Comforted
By s_kawee

Christmas can be a joyful time with church and family, full of happiness. However, it can also be a painful time, full of loneliness and sorrow.

If we have endured grief, loss, or trauma during the year, this will be the time we feel it acutely.

If we have had painful Christmases in the past, it’s hard to celebrate without those memories casting shadows on the present.

Matthew, amongst all the rejoicing, pauses to mark the inconsolable grief of the mothers who lost their children thanks to Herod’s violent jealousy.

While Jesus escaped, and this is good, others paid the price of an evil man in a position of power.

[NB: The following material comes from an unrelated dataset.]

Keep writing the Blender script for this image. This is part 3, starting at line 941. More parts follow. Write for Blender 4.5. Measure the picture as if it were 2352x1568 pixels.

Though Bethlehem was a small town, and the number of boys born around the same time as Jesus may only have been twenty or thirty, Matthew – and God – interrupts the flow of jollity to mourn those lives lost.

We remember them, too, as we mark the Feast of the Holy Innocents every 28th December.

Matthew dignifies these deaths by comparing the loss to the traumatic events of the exile, where we first saw this quote in Jeremiah 31.

If you remember, God tells the original mourners to stop their weeping because ‘there is hope for your descendants’ (Jer. 31:17), but here, Matthew just leaves the verse about the lament, without resolution.

When we face great pain and loss, we need others to lament with us and mark those anniversaries. We need people who will lament, without jumping to resolution.

Today I’m thinking specifically of anyone who is raw with grief, whether that loss was yesterday or decades ago. If that’s you, know that God weeps with you.


A Prayer To Make:
‘Lord Jesus, who wept when Your friend died, be with us today. Hear our lament, take our pain, be our comfort, we beg of You. Amen.’

An Action To Take:
If you are grieving, light a candle. Let it be a prayer, even if you don’t have the words to pray. If you’re rejoicing, take time today to reach out to grieving friends.